__WHAT IS NEEDED__: Leave out the pictures, and write out exactly the lines from the beginning of the material to the line holding "x0, z1 = pxz(xl, yt);", that line included, and nothing else.

__SOURCE MATERIAL__:
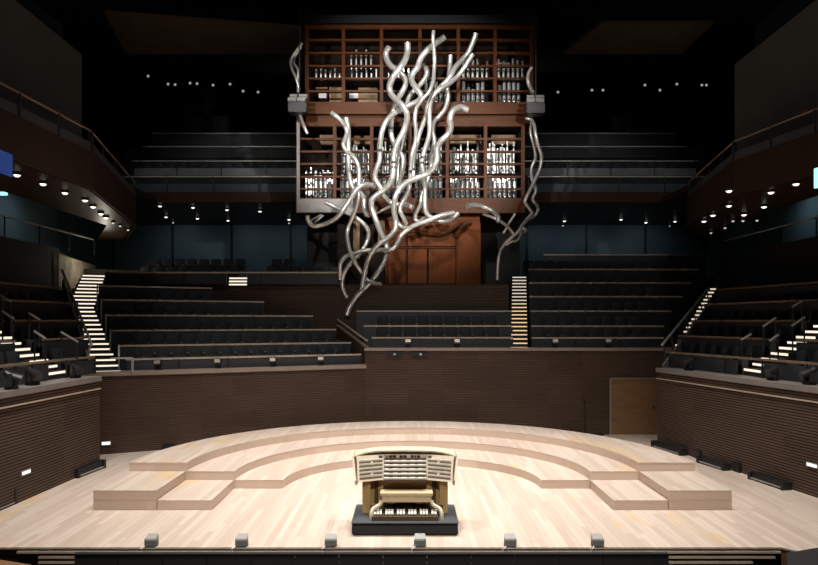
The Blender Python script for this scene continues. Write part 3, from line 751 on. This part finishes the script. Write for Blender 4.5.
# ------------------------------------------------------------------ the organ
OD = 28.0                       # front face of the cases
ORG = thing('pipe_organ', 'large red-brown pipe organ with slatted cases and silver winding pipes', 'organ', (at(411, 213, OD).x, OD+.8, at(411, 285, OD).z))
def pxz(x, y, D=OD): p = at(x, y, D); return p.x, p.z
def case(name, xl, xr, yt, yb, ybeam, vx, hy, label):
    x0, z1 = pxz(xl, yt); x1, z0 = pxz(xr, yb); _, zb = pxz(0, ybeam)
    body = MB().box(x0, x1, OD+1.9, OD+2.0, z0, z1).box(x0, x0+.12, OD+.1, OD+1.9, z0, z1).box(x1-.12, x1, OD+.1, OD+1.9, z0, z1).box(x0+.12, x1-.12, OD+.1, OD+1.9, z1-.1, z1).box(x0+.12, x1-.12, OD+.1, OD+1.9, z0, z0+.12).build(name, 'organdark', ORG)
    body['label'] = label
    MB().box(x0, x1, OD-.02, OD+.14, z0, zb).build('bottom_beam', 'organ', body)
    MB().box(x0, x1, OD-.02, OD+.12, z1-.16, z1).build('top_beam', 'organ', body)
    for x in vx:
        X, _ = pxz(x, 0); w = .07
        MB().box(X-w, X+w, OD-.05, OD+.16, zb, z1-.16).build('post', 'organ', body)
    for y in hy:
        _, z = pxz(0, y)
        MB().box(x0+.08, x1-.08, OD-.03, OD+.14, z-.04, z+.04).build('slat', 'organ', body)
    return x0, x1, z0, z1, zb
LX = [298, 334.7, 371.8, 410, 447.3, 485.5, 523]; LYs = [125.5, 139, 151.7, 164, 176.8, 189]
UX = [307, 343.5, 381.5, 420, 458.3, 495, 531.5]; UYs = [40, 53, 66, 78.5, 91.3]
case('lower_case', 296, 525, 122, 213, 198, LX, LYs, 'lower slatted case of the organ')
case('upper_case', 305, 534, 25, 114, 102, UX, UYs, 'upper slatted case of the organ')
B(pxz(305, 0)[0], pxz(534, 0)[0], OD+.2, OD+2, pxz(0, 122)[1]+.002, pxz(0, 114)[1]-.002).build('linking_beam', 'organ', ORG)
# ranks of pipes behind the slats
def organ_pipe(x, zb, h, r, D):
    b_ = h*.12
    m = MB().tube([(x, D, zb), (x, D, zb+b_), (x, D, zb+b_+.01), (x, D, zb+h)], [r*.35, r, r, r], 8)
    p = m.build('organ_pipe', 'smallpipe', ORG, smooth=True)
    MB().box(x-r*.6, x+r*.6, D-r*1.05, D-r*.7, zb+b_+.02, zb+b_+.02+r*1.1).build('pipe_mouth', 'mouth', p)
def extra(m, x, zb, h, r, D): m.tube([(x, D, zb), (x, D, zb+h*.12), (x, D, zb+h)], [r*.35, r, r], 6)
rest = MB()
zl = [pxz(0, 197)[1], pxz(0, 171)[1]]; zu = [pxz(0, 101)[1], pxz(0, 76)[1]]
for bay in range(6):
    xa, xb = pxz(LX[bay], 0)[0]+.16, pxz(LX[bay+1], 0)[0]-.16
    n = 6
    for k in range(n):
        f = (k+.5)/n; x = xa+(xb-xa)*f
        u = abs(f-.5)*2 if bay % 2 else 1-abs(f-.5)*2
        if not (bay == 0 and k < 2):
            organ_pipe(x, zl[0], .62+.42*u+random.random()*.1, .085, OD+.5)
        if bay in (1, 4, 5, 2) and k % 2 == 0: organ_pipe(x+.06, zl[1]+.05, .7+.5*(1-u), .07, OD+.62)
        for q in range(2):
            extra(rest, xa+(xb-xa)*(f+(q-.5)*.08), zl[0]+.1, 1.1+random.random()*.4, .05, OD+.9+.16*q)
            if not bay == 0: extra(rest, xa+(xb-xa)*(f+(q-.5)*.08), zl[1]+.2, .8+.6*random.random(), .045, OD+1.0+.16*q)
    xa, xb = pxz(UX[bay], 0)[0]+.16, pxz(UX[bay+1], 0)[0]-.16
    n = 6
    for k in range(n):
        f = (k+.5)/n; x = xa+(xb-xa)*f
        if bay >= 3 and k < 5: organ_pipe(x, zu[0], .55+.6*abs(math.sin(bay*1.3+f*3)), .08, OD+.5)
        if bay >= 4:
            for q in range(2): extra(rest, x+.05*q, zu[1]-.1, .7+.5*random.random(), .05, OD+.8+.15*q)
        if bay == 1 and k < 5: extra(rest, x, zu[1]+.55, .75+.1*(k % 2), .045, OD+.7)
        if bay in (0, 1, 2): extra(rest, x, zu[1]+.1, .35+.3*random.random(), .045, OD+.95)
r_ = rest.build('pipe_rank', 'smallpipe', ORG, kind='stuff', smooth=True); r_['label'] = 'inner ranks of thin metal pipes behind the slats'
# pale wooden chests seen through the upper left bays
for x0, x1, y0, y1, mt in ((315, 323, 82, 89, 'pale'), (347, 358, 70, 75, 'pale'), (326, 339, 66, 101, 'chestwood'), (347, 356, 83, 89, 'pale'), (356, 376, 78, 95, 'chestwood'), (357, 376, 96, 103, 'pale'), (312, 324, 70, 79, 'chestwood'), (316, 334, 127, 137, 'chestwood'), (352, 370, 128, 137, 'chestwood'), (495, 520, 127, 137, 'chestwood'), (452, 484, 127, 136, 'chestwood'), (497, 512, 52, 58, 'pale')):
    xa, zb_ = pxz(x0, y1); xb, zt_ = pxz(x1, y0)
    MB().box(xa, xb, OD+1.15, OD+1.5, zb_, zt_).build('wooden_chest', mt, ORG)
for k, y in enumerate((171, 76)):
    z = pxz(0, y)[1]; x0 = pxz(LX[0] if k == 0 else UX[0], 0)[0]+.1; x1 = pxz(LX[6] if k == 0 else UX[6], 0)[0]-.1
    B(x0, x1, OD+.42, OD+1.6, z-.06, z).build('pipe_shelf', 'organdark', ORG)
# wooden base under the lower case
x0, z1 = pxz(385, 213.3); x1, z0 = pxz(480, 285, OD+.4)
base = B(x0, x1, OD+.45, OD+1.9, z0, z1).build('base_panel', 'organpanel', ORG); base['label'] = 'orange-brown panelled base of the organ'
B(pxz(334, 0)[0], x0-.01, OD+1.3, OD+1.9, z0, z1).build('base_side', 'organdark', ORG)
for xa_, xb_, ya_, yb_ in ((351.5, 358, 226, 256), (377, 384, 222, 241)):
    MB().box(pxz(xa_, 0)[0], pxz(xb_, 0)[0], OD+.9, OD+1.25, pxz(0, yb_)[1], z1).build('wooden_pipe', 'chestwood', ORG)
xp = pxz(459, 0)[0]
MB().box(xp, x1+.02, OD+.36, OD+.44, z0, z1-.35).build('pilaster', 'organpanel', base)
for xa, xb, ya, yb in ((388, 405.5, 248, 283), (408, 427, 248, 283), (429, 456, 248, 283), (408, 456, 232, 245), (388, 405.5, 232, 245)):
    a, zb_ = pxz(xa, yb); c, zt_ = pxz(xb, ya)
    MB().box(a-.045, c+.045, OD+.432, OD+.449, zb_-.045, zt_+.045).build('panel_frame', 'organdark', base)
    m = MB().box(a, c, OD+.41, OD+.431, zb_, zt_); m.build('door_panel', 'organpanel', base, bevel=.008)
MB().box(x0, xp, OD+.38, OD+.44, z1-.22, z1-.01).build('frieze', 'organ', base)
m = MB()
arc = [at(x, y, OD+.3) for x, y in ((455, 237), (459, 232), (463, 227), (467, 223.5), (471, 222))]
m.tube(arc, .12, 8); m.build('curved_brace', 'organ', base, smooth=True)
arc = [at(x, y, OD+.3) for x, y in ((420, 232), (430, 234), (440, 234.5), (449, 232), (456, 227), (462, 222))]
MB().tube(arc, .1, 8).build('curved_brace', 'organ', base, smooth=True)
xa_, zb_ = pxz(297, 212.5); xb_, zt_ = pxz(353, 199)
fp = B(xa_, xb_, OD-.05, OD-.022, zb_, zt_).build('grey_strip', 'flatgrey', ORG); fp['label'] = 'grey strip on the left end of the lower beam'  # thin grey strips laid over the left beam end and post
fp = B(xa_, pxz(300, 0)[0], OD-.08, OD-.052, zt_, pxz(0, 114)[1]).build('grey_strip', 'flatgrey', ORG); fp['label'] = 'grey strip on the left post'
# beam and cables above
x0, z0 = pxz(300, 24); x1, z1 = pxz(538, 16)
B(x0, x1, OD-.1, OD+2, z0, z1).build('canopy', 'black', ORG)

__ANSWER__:
The Blender Python script for this scene continues. Write part 3, from line 751 on. This part finishes the script. Write for Blender 4.5.
# ------------------------------------------------------------------ the organ
OD = 28.0                       # front face of the cases
ORG = thing('pipe_organ', 'large red-brown pipe organ with slatted cases and silver winding pipes', 'organ', (at(411, 213, OD).x, OD+.8, at(411, 285, OD).z))
def pxz(x, y, D=OD): p = at(x, y, D); return p.x, p.z
def case(name, xl, xr, yt, yb, ybeam, vx, hy, label):
    x0, z1 = pxz(xl, yt); x1, z0 = pxz(xr, yb); _, zb = pxz(0, ybeam)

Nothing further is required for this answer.